Former FBI Deputy Director Andrew McCabe said the notebook was likely sent to the head FBI laboratory in Quantico, Virginia.
“We have experts who really spend their careers doing things like drying out paper evidence, trying to recover the writing and the ink marks, and potentially finger prints, and all sorts of potentially relevant pieces of evidence from an article just like this,” McCabe told CNN’s Wolf Blitzer last week. “In terms of understanding Laundrie’s motive, his feeling about Petito, maybe event any kind of notes or comments he may have made about the events—that notebook could shed a lot of light on those issues.”
Laundrie was named the person of interest in Petito’s death after returning to North Port without her after the couple went on a cross-country road trip. Petito’s body was found in Wyoming, and her death was ruled a homicide by “manual strangulation.”
Although Laundrie was named a person of interest in Petito’s killing, he was never charged in connection with her murder. He was suspected of debit card fraud and withdrawing more than $1,000 from an unnamed account during the time Petito was missing. Petito’s family has claimed Laundrie stole her credit card to go home to Florida after she died.
Laundrie’s parents said their son went on a hike in the Carlton Reserve, a short drive north of their home, on Sept. 13 and never returned.

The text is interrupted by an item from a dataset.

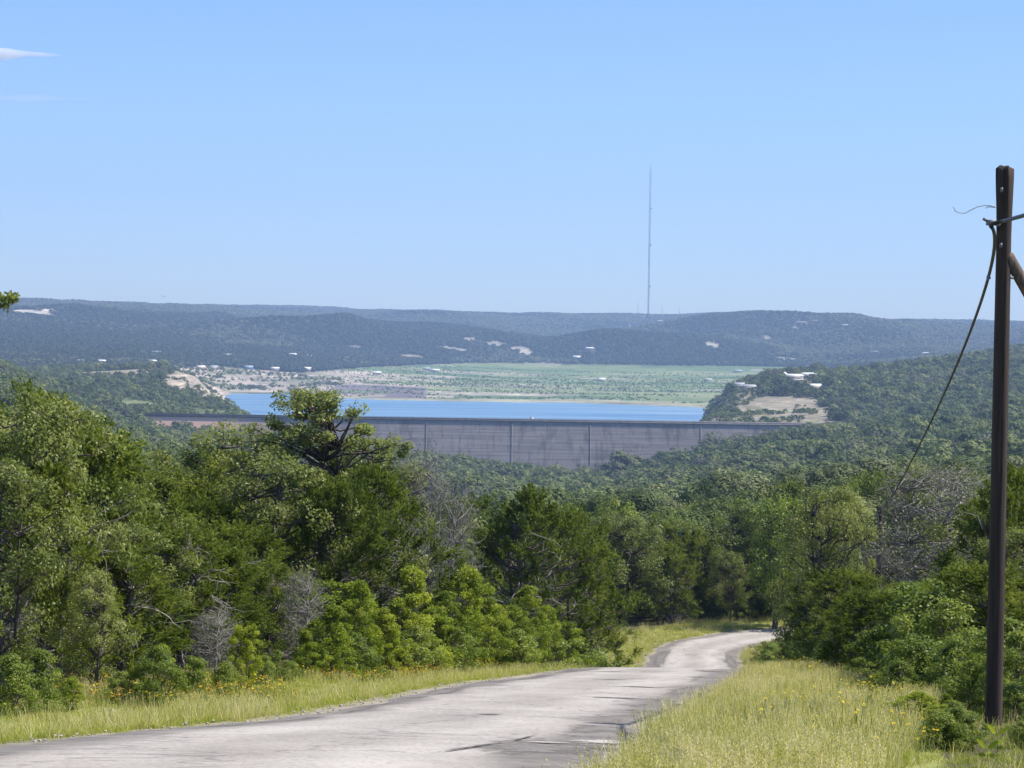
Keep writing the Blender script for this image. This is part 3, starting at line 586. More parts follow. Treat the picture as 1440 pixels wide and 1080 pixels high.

After more than a month of searching, authorities found Laundrie’s skeletal remains in the preserve. Dental records confirmed the identification.
On Monday, police admitted to confusing Laundrie for his mother while surveilling their home in North Port. North Port police spokesman Josh Taylor said officers believed they saw Brian leave the home in his Mustang, but it was really his mother, Roberta. Taylor said the two were “kind of built similarly” and Roberta was wearing a baseball cap when the mix-up happened.
“Other than confusion, it likely changed nothing. There is a very good possibility that Brian was already deceased,” Taylor told News Channel 8 on Tuesday. “He still needed to be found.”
The Laundrie’s attorney Steven Bertolino said Monday that the couple had no plans to hold a funeral service for their son and that they were “grieving privately in Florida,” with their daughter Cassie.